● What is being asked
Return, exactly as written, every line from the first line of the data below through the line that contains "SC = bpy.context.scene".
═══
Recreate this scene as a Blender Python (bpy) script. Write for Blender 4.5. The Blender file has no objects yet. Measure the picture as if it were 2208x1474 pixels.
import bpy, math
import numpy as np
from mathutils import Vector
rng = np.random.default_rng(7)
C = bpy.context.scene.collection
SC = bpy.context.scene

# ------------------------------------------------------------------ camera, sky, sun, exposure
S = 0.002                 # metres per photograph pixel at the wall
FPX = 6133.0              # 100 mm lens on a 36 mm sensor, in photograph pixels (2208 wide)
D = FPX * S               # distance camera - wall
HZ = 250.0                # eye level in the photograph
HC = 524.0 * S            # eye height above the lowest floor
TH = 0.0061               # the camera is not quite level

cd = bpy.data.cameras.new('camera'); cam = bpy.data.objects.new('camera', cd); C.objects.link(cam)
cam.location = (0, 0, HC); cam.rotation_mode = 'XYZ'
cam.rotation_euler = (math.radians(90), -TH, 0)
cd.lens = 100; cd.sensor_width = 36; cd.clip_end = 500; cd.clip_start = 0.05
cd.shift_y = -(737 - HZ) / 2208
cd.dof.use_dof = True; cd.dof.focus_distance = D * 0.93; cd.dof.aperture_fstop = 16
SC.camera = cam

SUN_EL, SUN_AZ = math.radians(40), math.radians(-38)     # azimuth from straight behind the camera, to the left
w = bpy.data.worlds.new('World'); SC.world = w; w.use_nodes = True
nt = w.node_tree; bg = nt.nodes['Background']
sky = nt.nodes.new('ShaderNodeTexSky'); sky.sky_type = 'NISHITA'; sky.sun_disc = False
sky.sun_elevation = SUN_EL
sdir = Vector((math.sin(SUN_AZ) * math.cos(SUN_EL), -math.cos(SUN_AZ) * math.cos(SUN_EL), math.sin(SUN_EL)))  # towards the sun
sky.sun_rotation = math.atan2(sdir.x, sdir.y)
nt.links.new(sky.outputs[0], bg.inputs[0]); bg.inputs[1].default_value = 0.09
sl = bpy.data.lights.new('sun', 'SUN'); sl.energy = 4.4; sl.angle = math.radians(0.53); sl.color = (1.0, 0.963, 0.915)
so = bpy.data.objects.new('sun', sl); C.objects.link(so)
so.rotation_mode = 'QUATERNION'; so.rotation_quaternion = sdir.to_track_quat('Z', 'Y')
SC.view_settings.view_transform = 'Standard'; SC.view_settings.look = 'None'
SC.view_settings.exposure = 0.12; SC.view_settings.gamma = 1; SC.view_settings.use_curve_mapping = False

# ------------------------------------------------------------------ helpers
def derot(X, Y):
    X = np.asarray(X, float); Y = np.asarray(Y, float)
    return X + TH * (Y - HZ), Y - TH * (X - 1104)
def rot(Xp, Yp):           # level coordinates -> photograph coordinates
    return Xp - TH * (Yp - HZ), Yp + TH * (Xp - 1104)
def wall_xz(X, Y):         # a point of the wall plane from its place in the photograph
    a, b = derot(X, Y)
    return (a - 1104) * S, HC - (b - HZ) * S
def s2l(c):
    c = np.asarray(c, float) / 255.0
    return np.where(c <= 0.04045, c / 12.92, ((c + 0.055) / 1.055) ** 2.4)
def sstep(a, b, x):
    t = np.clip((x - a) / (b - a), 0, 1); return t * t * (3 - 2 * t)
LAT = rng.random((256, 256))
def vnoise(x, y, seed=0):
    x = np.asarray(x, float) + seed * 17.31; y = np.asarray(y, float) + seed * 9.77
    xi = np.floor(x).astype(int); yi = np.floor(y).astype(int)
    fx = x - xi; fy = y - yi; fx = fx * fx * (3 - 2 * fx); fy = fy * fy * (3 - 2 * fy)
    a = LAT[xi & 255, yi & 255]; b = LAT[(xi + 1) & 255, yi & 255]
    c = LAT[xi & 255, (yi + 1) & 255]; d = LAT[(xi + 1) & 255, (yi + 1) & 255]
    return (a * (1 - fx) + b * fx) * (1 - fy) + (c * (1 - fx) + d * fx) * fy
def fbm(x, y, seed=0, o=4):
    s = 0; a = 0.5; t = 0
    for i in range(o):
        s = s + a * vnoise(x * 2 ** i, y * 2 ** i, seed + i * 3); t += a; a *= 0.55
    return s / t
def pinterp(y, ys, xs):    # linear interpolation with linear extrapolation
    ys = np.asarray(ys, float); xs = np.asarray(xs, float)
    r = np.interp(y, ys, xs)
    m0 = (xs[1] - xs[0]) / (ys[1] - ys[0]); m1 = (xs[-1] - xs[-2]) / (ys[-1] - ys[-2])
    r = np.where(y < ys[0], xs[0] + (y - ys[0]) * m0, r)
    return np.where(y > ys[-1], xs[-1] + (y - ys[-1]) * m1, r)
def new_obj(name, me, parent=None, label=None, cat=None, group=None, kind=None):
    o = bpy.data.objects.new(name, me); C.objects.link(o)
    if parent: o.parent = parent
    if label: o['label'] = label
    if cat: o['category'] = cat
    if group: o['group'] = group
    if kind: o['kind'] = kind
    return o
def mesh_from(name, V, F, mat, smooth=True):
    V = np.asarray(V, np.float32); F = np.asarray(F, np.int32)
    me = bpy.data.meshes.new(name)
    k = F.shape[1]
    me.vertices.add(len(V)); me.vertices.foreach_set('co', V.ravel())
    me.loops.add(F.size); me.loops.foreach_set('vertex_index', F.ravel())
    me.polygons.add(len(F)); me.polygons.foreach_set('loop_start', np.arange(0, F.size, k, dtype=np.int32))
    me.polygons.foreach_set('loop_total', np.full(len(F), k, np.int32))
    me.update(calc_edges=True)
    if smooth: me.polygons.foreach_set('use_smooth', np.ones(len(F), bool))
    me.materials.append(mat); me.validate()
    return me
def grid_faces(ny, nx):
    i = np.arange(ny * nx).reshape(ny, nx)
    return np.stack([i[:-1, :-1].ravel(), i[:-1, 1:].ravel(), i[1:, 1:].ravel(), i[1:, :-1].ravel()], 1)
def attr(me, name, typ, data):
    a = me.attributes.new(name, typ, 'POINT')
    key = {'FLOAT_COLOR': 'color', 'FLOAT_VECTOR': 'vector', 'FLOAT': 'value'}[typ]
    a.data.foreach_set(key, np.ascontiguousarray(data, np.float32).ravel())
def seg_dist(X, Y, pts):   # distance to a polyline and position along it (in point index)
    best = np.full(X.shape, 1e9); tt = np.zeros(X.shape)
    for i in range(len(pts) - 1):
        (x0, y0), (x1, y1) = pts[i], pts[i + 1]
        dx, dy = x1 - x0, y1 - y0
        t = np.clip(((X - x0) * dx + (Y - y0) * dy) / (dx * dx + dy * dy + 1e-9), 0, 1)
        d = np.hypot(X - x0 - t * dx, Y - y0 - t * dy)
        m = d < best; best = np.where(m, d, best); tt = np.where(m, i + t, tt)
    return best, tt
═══
● Written reply
Recreate this scene as a Blender Python (bpy) script. Write for Blender 4.5. The Blender file has no objects yet. Measure the picture as if it were 2208x1474 pixels.
import bpy, math
import numpy as np
from mathutils import Vector
rng = np.random.default_rng(7)
C = bpy.context.scene.collection
SC = bpy.context.scene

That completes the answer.